Mas o mais grave para mim não é isso. Mais grave é Heidegger e os seus sequazes
afirmarem do mesmo passo que um «eu» não existe, porque o que existe é esse
«Ser». Mas onde está ele para permanecer aí existente, quando nenhum homem
existir? As coisas reais eu posso, enquanto vivo, saber que permanecem depois
de eu estar morto, como o verifico depois de os outros irem morrendo. Mas e o
«Ser»? Que realidade tem ele, fora de mim que o concebo? Os próprios conceitos
ou essências ou valores abstractos são uma criação minha para eu me orientar no
Mundo com o meu pensá-lo. Ao princípio não é o «ser» ou o «Ser» mas eu. O ser está dependente de mim para
existir, porque ele só existe se me
existe. Mas a que propósito me ocorreu todo este paleio? Ocorreu-me por uma
razão simples que noutros anos me tem já ocorrido. Levanto-me, abro a janela e
vejo no pinhal um sol ainda retraído no seu esplendor. É o sol da Primavera, a
criar embalagem para o Verão. Isto o pensei por me lembrar que estamos em Maio.
E foi então que me lembrei de pensar o que pensaria se estivéssemos em
Setembro. Porque o que eu pensaria não era que o sol ainda não chegara ao seu esplendor de Verão, mas sim que já não chegava a esse esplendor. Como em
Outubro ou Novembro eu pensaria que o sol tinha já uns começos de tristeza do
Inverno. Ou seja, a mesma realidade era-me totalmente diferente, se a pensasse
noutro contexto, ou seja se eu a integrasse assim. Ao princípio não era o Ser,
ao princípio sou eu. E é o que diria
ao Heidegger (que está passando um mau bocado por causa do seu nazismo) se ele
estivesse aqui em Fontanelas e me desse um pouco de cavaqueira.
*
Fui a casa do Vasco (conhecem, não
é assim? o cartoonista, esse mesmo, que mora aqui em Fontanelas) porque o Sousa
Monteiro me queria devolver a tradução alemã do Até
ao Fim. Sousa Monteiro é bilingue porque esteve largo tempo na Alemanha
e é casado com uma alemã. A mulher leu o livro e ele também. E a opinião dos
dois veio cheia de rodeios para eu não estar onde ela passasse e eu visse dela
apenas um pouco do seu passar. Em linguagem rápida – não gostaram. Tradução
muito boa, pois, pois, um prefácio muito elogioso, pois, pois. Pronto. Com
muita humildade ainda anotei que a editora suprimira a epígrafe, que era um
verso do Rosa e faz falta para cúpula do entendimento do livro e que a Tina, a
Oriana, etc. e que a significação da arte moderna no compositor e escultura,
etc. e que da ausência de valores para o conflito pai/filho, etc. etc. Mesmo
assim não o comovi. Dissertei então um pouco sobre a situação actual do romance
e dos seus antecedentes e dos autores que o promoveram – e fui brilhante. Não o
abalei. E apenas consegui que de vez quando me dissesse, para me reconfortar,
que a Conta-Corrente isso é que era
admirável e que a relia sem cessar e que. E foi tudo. Saímos os dois, ele
ofereceu-me boleia até casa. Agradeci, mas preferia um regresso de infantaria.

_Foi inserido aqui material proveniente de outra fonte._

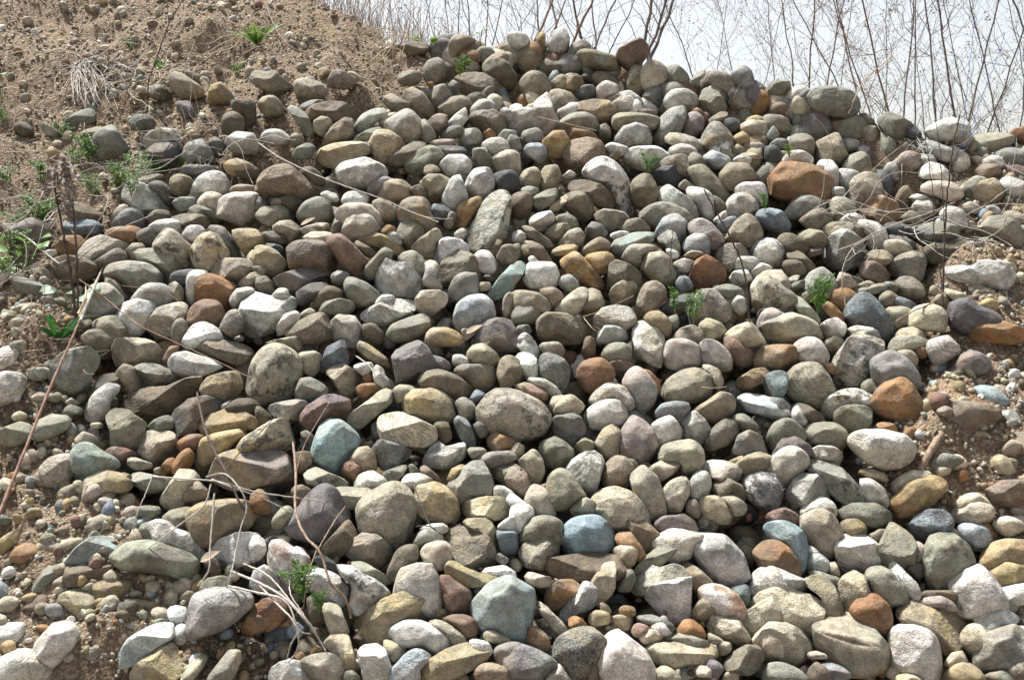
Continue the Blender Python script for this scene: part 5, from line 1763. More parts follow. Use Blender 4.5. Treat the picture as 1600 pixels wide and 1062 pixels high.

Estava um sol já muito aplicado a esturrar-me os miolos. Mas fiz-lhe uma finta
e meti-me pela sombra. Já a havia a abrir a estrada e só falhava quando não
tinha pinheiros para se cumprir. Cheguei a casa, arrumei o livro para o levar
para Lisboa e como os desportistas derrotados pus-me a pensar que o próximo
romance, já a sair do forno, vai-me arrumar a questão sempre adiada de que agora é que é.
Pois. Mas e se não é? Ora. Se não
é, aguardo as contas finais a saldar no infinito e aí não tenho dúvidas de que
no deve e haver o meu lugar é na coluna da direita. Disse.